In practice, over the past couple of years this goal has diverged from what actual modern Linux distributions do these days, and this series aims to correct that divergence.
Perform a thorough modernization of the x86 defconfigs, and apply some cleanups to the x86 build system as well:
– Enable various kernel features that the most popular Linux distributions have enabled in their generic kernels these days: KVM host, BPF support, UBSAN, various MM options, debugging options, various scheduler and cgroups options, support for a number of guest OS platforms, and other options.

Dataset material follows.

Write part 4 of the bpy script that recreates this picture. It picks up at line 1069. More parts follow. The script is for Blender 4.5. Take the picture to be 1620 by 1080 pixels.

– More specifically, these changes enable a rough superset of the kernel features enabled by Ubuntu, Fedora/RHEL kernels.
– Clean up the organization of the defconfig files as well.
– Add the ARCH=x86_32 build target
– Synchronize the x86_32 defconfig to the x86_64 defconfig: this file is really just a random set of options configured many years ago with no relevance to anything people are using today anymore. Just follow the 64-bit options to the extent possible, to have at least one modern frame of reference.
– Clean up a number of kbuild details”
Among the changes are enabling KVM virtualization on x86_64 as part of the default configuration, enabling BPF by default on x86_64, enabling a variety of other common/popular memory management options like Zswap and transparent hugepage support, and enabling various other cggroups / scheduler / namespaces options. It’s enabling a lot more functionality by default particularly for Linux x86_64 but better aligns with what’s used by Linux distribution vendor kernels already and will yield a more useful kernel for those doing a “make defconfig” during testing or similar.
The patches are now under review for possible inclusion in a future version of the Linux kernel.